WORK INSTRUCTIONS → Repeat the whole listing exactly as written.

== INPUT RECORDS ==

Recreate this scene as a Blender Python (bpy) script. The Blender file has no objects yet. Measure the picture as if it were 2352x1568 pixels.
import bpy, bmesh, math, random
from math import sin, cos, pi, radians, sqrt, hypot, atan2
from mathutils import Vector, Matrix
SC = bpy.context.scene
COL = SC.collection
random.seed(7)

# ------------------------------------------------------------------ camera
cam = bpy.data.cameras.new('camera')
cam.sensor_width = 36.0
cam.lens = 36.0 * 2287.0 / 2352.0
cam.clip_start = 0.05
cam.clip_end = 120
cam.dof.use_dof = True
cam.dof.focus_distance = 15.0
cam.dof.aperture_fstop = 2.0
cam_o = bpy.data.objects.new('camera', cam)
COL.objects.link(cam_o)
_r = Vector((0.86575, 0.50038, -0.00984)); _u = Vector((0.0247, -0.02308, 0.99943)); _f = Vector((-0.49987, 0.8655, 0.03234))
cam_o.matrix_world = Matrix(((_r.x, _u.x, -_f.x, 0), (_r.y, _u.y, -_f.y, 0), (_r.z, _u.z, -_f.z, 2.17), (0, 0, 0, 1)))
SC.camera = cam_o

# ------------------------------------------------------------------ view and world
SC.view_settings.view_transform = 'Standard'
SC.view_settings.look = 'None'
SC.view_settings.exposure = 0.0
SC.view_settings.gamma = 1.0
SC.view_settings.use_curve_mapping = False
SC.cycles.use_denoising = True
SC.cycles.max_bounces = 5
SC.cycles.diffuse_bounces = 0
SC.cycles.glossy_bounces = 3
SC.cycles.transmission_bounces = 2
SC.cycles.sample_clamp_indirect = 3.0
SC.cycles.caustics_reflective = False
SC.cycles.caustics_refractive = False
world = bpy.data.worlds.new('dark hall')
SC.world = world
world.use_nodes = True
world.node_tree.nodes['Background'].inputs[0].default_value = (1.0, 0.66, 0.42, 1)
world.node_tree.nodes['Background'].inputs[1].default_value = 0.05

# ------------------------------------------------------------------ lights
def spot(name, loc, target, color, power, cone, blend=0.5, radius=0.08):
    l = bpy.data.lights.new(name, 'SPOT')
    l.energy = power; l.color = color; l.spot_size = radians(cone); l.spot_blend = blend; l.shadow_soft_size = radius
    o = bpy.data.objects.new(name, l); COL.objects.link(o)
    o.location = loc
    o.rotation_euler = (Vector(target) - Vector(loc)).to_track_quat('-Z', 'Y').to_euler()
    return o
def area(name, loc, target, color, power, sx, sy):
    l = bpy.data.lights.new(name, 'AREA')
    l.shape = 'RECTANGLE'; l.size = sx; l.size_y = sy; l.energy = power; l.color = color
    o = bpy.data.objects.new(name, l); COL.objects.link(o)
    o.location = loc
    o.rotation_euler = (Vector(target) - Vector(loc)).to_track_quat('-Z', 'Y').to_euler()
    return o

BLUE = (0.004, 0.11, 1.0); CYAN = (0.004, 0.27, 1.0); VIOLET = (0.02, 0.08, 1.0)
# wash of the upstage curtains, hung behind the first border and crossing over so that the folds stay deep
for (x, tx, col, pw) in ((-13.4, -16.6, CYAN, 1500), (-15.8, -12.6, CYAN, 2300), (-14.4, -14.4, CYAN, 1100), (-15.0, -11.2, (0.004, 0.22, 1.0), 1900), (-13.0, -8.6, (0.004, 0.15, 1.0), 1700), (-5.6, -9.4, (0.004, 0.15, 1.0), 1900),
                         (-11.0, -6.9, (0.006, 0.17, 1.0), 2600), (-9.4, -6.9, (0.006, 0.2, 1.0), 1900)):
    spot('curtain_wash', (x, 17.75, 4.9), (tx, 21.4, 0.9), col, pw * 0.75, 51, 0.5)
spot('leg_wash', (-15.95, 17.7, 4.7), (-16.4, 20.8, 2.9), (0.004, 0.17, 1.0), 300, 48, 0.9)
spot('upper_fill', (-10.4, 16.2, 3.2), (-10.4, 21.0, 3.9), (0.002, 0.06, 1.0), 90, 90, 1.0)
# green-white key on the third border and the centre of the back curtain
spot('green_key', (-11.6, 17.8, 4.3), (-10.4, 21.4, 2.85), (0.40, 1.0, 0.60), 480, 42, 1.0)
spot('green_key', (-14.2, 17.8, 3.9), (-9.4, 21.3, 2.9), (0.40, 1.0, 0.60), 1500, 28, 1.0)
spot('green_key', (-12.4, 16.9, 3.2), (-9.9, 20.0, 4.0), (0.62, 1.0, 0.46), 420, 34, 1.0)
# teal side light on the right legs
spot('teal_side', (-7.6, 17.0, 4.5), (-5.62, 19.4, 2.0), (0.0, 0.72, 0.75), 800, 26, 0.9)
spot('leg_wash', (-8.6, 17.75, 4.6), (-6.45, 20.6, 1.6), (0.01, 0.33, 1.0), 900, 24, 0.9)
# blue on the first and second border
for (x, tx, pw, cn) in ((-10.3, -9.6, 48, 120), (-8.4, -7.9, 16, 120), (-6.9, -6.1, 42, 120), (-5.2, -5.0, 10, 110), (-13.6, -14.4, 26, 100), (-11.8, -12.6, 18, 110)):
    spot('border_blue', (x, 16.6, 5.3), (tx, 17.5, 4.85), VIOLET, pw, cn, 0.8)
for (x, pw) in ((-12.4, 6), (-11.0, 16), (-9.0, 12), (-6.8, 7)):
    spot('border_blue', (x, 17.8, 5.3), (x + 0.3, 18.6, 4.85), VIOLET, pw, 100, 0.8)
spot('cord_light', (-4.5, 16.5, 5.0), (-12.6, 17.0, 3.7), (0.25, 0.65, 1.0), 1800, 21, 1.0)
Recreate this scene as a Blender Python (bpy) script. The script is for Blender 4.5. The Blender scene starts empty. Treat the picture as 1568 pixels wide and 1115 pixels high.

===

EXERCISE OUTPUT →
Recreate this scene as a Blender Python (bpy) script. The Blender file has no objects yet. Measure the picture as if it were 2352x1568 pixels.
import bpy, bmesh, math, random
from math import sin, cos, pi, radians, sqrt, hypot, atan2
from mathutils import Vector, Matrix
SC = bpy.context.scene
COL = SC.collection
random.seed(7)

# ------------------------------------------------------------------ camera
cam = bpy.data.cameras.new('camera')
cam.sensor_width = 36.0
cam.lens = 36.0 * 2287.0 / 2352.0
cam.clip_start = 0.05
cam.clip_end = 120
cam.dof.use_dof = True
cam.dof.focus_distance = 15.0
cam.dof.aperture_fstop = 2.0
cam_o = bpy.data.objects.new('camera', cam)
COL.objects.link(cam_o)
_r = Vector((0.86575, 0.50038, -0.00984)); _u = Vector((0.0247, -0.02308, 0.99943)); _f = Vector((-0.49987, 0.8655, 0.03234))
cam_o.matrix_world = Matrix(((_r.x, _u.x, -_f.x, 0), (_r.y, _u.y, -_f.y, 0), (_r.z, _u.z, -_f.z, 2.17), (0, 0, 0, 1)))
SC.camera = cam_o

# ------------------------------------------------------------------ view and world
SC.view_settings.view_transform = 'Standard'
SC.view_settings.look = 'None'
SC.view_settings.exposure = 0.0
SC.view_settings.gamma = 1.0
SC.view_settings.use_curve_mapping = False
SC.cycles.use_denoising = True
SC.cycles.max_bounces = 5
SC.cycles.diffuse_bounces = 0
SC.cycles.glossy_bounces = 3
SC.cycles.transmission_bounces = 2
SC.cycles.sample_clamp_indirect = 3.0
SC.cycles.caustics_reflective = False
SC.cycles.caustics_refractive = False
world = bpy.data.worlds.new('dark hall')
SC.world = world
world.use_nodes = True
world.node_tree.nodes['Background'].inputs[0].default_value = (1.0, 0.66, 0.42, 1)
world.node_tree.nodes['Background'].inputs[1].default_value = 0.05

# ------------------------------------------------------------------ lights
def spot(name, loc, target, color, power, cone, blend=0.5, radius=0.08):
    l = bpy.data.lights.new(name, 'SPOT')
    l.energy = power; l.color = color; l.spot_size = radians(cone); l.spot_blend = blend; l.shadow_soft_size = radius
    o = bpy.data.objects.new(name, l); COL.objects.link(o)
    o.location = loc
    o.rotation_euler = (Vector(target) - Vector(loc)).to_track_quat('-Z', 'Y').to_euler()
    return o
def area(name, loc, target, color, power, sx, sy):
    l = bpy.data.lights.new(name, 'AREA')
    l.shape = 'RECTANGLE'; l.size = sx; l.size_y = sy; l.energy = power; l.color = color
    o = bpy.data.objects.new(name, l); COL.objects.link(o)
    o.location = loc
    o.rotation_euler = (Vector(target) - Vector(loc)).to_track_quat('-Z', 'Y').to_euler()
    return o

BLUE = (0.004, 0.11, 1.0); CYAN = (0.004, 0.27, 1.0); VIOLET = (0.02, 0.08, 1.0)
# wash of the upstage curtains, hung behind the first border and crossing over so that the folds stay deep
for (x, tx, col, pw) in ((-13.4, -16.6, CYAN, 1500), (-15.8, -12.6, CYAN, 2300), (-14.4, -14.4, CYAN, 1100), (-15.0, -11.2, (0.004, 0.22, 1.0), 1900), (-13.0, -8.6, (0.004, 0.15, 1.0), 1700), (-5.6, -9.4, (0.004, 0.15, 1.0), 1900),
                         (-11.0, -6.9, (0.006, 0.17, 1.0), 2600), (-9.4, -6.9, (0.006, 0.2, 1.0), 1900)):
    spot('curtain_wash', (x, 17.75, 4.9), (tx, 21.4, 0.9), col, pw * 0.75, 51, 0.5)
spot('leg_wash', (-15.95, 17.7, 4.7), (-16.4, 20.8, 2.9), (0.004, 0.17, 1.0), 300, 48, 0.9)
spot('upper_fill', (-10.4, 16.2, 3.2), (-10.4, 21.0, 3.9), (0.002, 0.06, 1.0), 90, 90, 1.0)
# green-white key on the third border and the centre of the back curtain
spot('green_key', (-11.6, 17.8, 4.3), (-10.4, 21.4, 2.85), (0.40, 1.0, 0.60), 480, 42, 1.0)
spot('green_key', (-14.2, 17.8, 3.9), (-9.4, 21.3, 2.9), (0.40, 1.0, 0.60), 1500, 28, 1.0)
spot('green_key', (-12.4, 16.9, 3.2), (-9.9, 20.0, 4.0), (0.62, 1.0, 0.46), 420, 34, 1.0)
# teal side light on the right legs
spot('teal_side', (-7.6, 17.0, 4.5), (-5.62, 19.4, 2.0), (0.0, 0.72, 0.75), 800, 26, 0.9)
spot('leg_wash', (-8.6, 17.75, 4.6), (-6.45, 20.6, 1.6), (0.01, 0.33, 1.0), 900, 24, 0.9)
# blue on the first and second border
for (x, tx, pw, cn) in ((-10.3, -9.6, 48, 120), (-8.4, -7.9, 16, 120), (-6.9, -6.1, 42, 120), (-5.2, -5.0, 10, 110), (-13.6, -14.4, 26, 100), (-11.8, -12.6, 18, 110)):
    spot('border_blue', (x, 16.6, 5.3), (tx, 17.5, 4.85), VIOLET, pw, cn, 0.8)
for (x, pw) in ((-12.4, 6), (-11.0, 16), (-9.0, 12), (-6.8, 7)):
    spot('border_blue', (x, 17.8, 5.3), (x + 0.3, 18.6, 4.85), VIOLET, pw, 100, 0.8)
spot('cord_light', (-4.5, 16.5, 5.0), (-12.6, 17.0, 3.7), (0.25, 0.65, 1.0), 1800, 21, 1.0)
Recreate this scene as a Blender Python (bpy) script. The script is for Blender 4.5. The Blender scene starts empty. Treat the picture as 1568 pixels wide and 1115 pixels high.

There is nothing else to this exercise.